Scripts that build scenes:
━━━━━━━━━━━━━━━━

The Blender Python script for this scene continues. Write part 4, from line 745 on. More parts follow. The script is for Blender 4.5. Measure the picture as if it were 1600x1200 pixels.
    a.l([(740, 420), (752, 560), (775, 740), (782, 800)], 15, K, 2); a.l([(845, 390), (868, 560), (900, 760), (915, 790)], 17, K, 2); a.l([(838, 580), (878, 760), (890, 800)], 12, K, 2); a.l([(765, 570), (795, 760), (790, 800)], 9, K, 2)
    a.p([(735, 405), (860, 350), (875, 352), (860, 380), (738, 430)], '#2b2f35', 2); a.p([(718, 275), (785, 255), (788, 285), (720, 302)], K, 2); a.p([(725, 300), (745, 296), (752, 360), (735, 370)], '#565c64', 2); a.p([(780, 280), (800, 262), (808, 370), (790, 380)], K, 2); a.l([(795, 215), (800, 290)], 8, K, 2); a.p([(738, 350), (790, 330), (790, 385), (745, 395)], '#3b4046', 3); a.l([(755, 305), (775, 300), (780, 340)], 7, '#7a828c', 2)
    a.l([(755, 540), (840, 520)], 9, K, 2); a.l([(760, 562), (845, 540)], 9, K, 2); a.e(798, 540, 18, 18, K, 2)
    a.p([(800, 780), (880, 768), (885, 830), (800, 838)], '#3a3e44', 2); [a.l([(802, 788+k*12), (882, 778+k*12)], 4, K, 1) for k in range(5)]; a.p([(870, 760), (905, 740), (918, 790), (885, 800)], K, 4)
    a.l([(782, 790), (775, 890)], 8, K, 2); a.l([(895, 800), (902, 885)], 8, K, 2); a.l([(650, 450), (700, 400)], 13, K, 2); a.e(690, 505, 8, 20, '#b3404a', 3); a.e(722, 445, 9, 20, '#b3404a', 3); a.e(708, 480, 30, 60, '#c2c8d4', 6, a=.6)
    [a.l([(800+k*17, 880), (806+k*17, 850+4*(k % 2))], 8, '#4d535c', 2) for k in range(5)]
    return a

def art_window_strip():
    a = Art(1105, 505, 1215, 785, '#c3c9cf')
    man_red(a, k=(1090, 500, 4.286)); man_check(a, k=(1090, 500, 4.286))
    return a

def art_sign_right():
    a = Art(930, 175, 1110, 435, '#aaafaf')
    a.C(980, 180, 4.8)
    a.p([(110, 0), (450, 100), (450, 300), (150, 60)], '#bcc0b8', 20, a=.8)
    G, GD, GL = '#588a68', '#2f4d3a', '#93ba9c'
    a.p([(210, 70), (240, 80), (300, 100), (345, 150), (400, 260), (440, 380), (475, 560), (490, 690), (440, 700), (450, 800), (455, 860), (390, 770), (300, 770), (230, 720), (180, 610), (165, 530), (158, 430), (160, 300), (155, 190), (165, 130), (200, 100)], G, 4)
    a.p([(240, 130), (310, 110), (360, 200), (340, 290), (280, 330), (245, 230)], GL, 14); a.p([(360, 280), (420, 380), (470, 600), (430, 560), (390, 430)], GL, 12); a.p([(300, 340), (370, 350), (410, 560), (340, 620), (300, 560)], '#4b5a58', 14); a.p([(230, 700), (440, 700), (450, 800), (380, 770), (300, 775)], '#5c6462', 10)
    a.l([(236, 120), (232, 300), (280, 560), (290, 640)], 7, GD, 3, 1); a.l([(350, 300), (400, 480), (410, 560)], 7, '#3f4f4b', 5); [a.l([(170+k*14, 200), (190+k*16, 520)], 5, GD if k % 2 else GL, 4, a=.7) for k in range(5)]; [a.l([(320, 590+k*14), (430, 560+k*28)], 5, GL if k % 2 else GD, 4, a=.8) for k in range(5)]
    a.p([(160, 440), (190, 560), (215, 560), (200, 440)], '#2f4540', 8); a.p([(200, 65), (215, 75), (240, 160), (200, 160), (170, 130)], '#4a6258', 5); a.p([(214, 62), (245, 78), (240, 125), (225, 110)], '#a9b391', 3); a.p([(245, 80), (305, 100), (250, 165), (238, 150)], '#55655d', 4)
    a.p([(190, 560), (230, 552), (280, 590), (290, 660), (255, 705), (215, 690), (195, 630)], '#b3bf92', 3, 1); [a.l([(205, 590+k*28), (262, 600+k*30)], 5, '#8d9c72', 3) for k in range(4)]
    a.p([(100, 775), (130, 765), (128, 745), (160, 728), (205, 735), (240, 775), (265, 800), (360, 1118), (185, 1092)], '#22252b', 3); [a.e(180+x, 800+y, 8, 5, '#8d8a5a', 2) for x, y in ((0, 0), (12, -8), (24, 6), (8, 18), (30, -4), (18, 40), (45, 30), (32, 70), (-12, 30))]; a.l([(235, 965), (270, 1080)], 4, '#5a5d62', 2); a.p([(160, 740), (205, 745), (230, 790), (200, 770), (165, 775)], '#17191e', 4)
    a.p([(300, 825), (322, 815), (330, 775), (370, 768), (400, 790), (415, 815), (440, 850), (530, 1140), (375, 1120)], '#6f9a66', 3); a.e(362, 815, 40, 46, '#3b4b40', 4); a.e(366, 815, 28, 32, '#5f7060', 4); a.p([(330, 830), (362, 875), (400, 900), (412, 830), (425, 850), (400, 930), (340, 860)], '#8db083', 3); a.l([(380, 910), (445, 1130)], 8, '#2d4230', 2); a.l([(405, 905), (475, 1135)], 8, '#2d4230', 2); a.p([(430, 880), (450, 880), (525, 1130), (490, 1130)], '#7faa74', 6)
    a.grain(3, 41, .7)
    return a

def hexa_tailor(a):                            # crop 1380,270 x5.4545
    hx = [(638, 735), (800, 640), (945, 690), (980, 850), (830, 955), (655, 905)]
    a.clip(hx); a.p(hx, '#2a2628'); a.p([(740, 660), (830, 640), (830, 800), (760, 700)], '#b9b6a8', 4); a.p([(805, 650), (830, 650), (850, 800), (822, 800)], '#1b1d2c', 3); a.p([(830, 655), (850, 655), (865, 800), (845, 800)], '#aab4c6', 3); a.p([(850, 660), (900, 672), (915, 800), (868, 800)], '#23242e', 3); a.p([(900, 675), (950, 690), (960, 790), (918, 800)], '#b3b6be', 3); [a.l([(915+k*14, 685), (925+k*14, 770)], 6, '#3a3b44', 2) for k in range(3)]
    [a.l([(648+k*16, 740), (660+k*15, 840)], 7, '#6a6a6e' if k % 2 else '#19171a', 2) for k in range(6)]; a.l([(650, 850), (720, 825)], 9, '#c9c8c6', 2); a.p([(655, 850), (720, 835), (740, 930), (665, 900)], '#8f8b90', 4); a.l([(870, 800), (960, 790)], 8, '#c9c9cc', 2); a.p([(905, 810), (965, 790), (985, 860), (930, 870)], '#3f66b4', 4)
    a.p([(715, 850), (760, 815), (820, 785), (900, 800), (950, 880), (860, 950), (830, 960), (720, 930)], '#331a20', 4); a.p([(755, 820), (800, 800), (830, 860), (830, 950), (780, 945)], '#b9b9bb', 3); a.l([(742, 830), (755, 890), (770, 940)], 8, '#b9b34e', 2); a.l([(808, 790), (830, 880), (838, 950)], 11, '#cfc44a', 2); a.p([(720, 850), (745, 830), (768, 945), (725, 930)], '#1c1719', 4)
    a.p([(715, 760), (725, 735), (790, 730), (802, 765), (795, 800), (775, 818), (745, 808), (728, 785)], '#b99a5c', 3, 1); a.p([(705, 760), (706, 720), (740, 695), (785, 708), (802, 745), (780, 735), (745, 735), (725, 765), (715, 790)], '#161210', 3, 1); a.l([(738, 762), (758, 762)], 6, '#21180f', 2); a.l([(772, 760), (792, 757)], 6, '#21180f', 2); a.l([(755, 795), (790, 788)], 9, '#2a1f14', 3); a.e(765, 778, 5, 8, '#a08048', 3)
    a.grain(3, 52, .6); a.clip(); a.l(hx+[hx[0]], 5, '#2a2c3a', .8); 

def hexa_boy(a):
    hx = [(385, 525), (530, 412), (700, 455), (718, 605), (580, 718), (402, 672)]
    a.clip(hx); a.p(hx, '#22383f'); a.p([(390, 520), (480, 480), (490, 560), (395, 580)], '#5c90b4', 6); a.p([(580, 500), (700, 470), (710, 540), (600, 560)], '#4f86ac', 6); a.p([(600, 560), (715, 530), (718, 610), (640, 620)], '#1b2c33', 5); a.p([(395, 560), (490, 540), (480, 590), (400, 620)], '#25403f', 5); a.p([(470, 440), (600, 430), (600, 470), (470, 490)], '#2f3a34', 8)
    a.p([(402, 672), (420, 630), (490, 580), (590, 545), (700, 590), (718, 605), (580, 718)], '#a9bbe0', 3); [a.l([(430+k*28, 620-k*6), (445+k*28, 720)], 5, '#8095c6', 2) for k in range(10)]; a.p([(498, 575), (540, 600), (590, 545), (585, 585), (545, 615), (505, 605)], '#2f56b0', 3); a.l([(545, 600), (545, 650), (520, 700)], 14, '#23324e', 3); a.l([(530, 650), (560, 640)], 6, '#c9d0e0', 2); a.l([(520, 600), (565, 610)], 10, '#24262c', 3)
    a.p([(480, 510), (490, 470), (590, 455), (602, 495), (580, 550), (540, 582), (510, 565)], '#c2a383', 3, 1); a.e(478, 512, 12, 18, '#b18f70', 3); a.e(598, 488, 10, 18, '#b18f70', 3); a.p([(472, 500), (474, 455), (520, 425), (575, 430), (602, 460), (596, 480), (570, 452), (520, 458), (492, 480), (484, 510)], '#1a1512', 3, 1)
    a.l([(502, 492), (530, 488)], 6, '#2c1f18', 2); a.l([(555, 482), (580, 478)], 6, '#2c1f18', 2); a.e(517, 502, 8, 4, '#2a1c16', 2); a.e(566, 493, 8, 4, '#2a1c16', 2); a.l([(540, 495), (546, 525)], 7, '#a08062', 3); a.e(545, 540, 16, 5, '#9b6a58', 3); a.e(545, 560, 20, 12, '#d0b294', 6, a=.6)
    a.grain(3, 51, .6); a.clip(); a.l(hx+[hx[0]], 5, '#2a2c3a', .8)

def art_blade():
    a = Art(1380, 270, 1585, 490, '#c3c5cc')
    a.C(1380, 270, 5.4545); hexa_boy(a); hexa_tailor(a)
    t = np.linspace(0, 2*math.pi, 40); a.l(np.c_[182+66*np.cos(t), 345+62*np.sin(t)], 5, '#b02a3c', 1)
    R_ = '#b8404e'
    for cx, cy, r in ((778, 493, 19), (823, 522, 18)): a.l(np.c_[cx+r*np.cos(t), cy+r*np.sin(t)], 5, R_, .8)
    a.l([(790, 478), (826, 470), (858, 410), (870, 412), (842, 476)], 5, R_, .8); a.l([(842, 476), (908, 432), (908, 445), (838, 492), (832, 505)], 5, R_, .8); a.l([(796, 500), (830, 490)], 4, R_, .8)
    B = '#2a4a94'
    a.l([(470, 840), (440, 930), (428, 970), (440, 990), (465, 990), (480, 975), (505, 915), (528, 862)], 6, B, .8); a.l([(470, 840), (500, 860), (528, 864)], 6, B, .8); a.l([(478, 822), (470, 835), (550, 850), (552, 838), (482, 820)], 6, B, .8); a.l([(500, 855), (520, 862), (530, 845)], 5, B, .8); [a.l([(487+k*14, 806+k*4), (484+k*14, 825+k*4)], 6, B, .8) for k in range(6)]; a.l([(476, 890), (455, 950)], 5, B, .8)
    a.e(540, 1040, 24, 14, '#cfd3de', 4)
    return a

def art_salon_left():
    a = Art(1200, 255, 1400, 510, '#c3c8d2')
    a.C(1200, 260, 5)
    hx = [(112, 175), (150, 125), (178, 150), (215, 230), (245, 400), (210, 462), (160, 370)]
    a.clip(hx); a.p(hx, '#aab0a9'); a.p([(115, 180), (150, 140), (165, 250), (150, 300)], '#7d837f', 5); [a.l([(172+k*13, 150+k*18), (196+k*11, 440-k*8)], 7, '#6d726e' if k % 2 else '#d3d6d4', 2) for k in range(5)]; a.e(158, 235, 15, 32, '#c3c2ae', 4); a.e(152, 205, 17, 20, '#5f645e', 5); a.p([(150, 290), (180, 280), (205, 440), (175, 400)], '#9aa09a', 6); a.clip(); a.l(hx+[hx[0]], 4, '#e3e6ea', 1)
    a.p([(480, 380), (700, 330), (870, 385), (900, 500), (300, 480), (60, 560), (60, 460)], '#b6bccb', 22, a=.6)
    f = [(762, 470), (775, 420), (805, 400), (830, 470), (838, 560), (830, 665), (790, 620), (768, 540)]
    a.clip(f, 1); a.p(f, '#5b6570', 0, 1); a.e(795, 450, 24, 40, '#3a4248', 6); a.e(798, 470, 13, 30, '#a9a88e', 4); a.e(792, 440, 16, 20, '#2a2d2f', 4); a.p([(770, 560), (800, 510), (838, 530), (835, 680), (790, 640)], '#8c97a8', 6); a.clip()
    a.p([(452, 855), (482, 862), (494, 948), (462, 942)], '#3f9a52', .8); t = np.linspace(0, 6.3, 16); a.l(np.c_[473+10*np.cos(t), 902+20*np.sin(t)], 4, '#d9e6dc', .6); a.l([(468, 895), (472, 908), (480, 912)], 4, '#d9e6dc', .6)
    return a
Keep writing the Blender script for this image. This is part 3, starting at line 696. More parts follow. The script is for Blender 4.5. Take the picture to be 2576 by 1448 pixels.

━━━━━━━━━━━━━━━━

Your task is to write out the lines from the one with "460)], '#b6bccb', 22, a=.6)" through the end of the records, exactly and with nothing added.

▶ **WRITTEN ANSWER**
    a.p([(480, 380), (700, 330), (870, 385), (900, 500), (300, 480), (60, 560), (60, 460)], '#b6bccb', 22, a=.6)
    f = [(762, 470), (775, 420), (805, 400), (830, 470), (838, 560), (830, 665), (790, 620), (768, 540)]
    a.clip(f, 1); a.p(f, '#5b6570', 0, 1); a.e(795, 450, 24, 40, '#3a4248', 6); a.e(798, 470, 13, 30, '#a9a88e', 4); a.e(792, 440, 16, 20, '#2a2d2f', 4); a.p([(770, 560), (800, 510), (838, 530), (835, 680), (790, 640)], '#8c97a8', 6); a.clip()
    a.p([(452, 855), (482, 862), (494, 948), (462, 942)], '#3f9a52', .8); t = np.linspace(0, 6.3, 16); a.l(np.c_[473+10*np.cos(t), 902+20*np.sin(t)], 4, '#d9e6dc', .6); a.l([(468, 895), (472, 908), (480, 912)], 4, '#d9e6dc', .6)
    return a
Keep writing the Blender script for this image. This is part 3, starting at line 696. More parts follow. The script is for Blender 4.5. Take the picture to be 2576 by 1448 pixels.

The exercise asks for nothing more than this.